Hidden Data Streams Behind Popular Tools

Security researchers from Q Continuum uncovered 287 different Chrome extensions that systematically collected and transmitted private browsing histories to external servers without clear user consent. These “extensions,” often promoted as useful tools such as ad blockers or search assistants, had been installed by at least 37.4 million users before their covert behavior was revealed.

Remarkably, the true scale of data harvesting could be even larger, as analysis suggests that the reported 37.4 million figure might be a conservative estimate.

How Users Were Tricked

Most of the offending extensions appeared legitimate and performed the basic functions advertised — such as blocking ads, changing interface themes, or enhancing search results. Behind the scenes, however, they were logging full URLs visited, search engine queries, and other page interactions and sending this information, sometimes even in plain text, to third-party collectors.

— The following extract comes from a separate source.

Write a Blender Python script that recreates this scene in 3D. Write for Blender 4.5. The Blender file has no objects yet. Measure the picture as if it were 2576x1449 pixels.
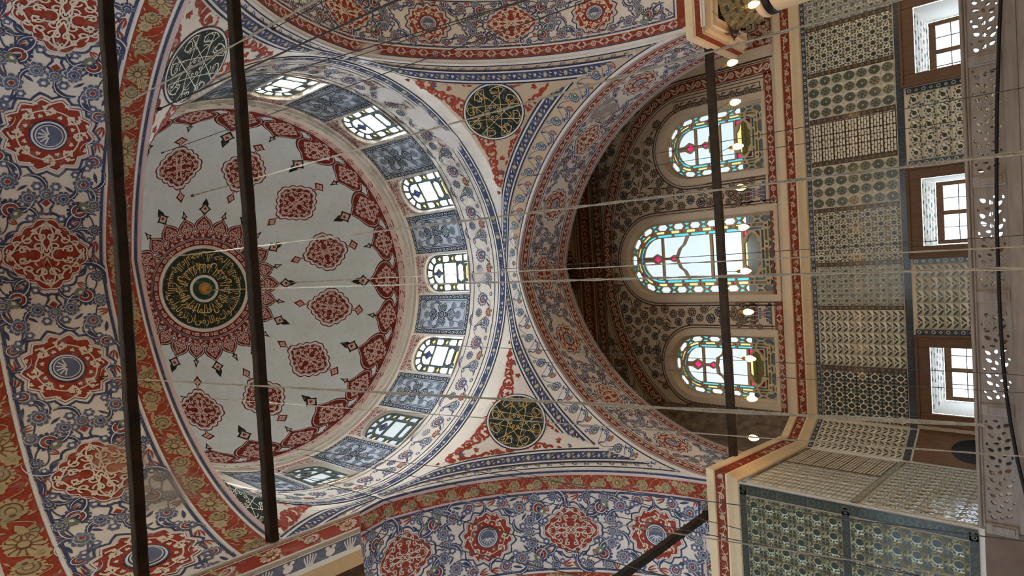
# Interior of a domed mosque bay, looking up and forward; the photograph is turned a quarter turn, so is the camera.
# World: X = right of the nave axis, Y = away from the viewer, Z = up, origin under the dome at eye height.
import bpy, math, random
import numpy as np
from math import pi, sin, cos, sqrt, atan2, radians
from mathutils import Vector, Matrix
from mathutils.geometry import tessellate_polygon, delaunay_2d_cdt

random.seed(5)
rng = np.random.default_rng(5)
SC = bpy.context.scene
COL = SC.collection

# ---------------------------------------------------------------- camera
cam = bpy.data.cameras.new('camera')
cam.sensor_fit = 'HORIZONTAL'; cam.sensor_width = 36.0
cam.lens = 1589.362 / 2576 * 36
cam.clip_start = 0.05; cam.clip_end = 400
camo = bpy.data.objects.new('camera', cam); COL.objects.link(camo)
YAW, PITCH, ROLL = -0.0471, 0.7533, -0.0316
def _cam():
    cy, sy, cp, sp = cos(YAW), sin(YAW), cos(PITCH), sin(PITCH)
    f = Vector((sy*cp, cy*cp, sp)); r = Vector((cy, -sy, 0)); u = r.cross(f)
    r2 = cos(ROLL)*r + sin(ROLL)*u; u2 = -sin(ROLL)*r + cos(ROLL)*u
    m = Matrix((-u2, r2, -f)).transposed().to_4x4()
    m.translation = Vector((0.0696, -6.5277, 0))
    return m
camo.matrix_world = _cam()
SC.camera = camo

# ---------------------------------------------------------------- sky, daylight, exposure
w = bpy.data.worlds.new('overcast_sky'); SC.world = w; w.use_nodes = True
nt = w.node_tree; nt.nodes.clear()
wo = nt.nodes.new('ShaderNodeOutputWorld'); bg = nt.nodes.new('ShaderNodeBackground')
tc = nt.nodes.new('ShaderNodeTexCoord'); wn = nt.nodes.new('ShaderNodeTexNoise')
wn.inputs['Scale'].default_value = 2.2; wn.inputs['Detail'].default_value = 4
wr = nt.nodes.new('ShaderNodeValToRGB')
wr.color_ramp.elements[0].position = .35; wr.color_ramp.elements[0].color = (.66, .84, 1.0, 1)
wr.color_ramp.elements[1].position = .62; wr.color_ramp.elements[1].color = (.90, .96, 1.0, 1)
nt.links.new(tc.outputs['Generated'], wn.inputs['Vector']); nt.links.new(wn.outputs['Fac'], wr.inputs['Fac'])
nt.links.new(wr.outputs['Color'], bg.inputs['Color']); nt.links.new(bg.outputs[0], wo.inputs['Surface'])
bg.inputs['Strength'].default_value = 27.0
SC.view_settings.view_transform = 'Standard'; SC.view_settings.look = 'None'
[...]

Some developers obfuscated the data, encoding it in formats like Base64 or using encryption before transmission — a method that helped these extensions evade basic detection and scrutiny from automated vetting systems.

Who Gets the Data?

The investigation traced a significant portion of the collected information to large analytics and marketing companies, including Similarweb, Alibaba, ByteDance, and Semrush. Many extensions linked to these firms collectively accounted for tens of millions of installations.

However, nearly 20 million users’ data couldn’t be traced to any known company, meaning the identities of many data receivers remain unknown, hidden through shell entities or opaque partnerships.

A Broader Privacy Problem

The findings underscore a serious privacy gap within Chrome’s extension platform. Extensions are widely trusted by users to enhance browsing, but the current vetting processes and permission disclosures — though technically present — provide little meaningful transparency about how data is ultimately used or shared.

As cyber-security expert John Carberry commented on the report, this incident “reveals the extension ecosystem as a vast, legalized surveillance system,” where user history becomes a valuable product for data brokers, often without users even realizing it.

What Users Should Do

For Chrome users, this serves as a wake-up call:

  • Review installed extensions and remove anything unfamiliar.
  • Check permissions closely before installing new add-ons — especially those requesting access to browsing history or web page data.
  • Use reputable extensions from trusted developers only.
  • Consider using dedicated privacy tools or browsers with stronger extension sandboxing and review processes.

While Google regularly updates its policies and removes violations from the Chrome Web Store, user vigilance remains crucial to maintaining online privacy in the face of evolving tracking and data harvesting tactics.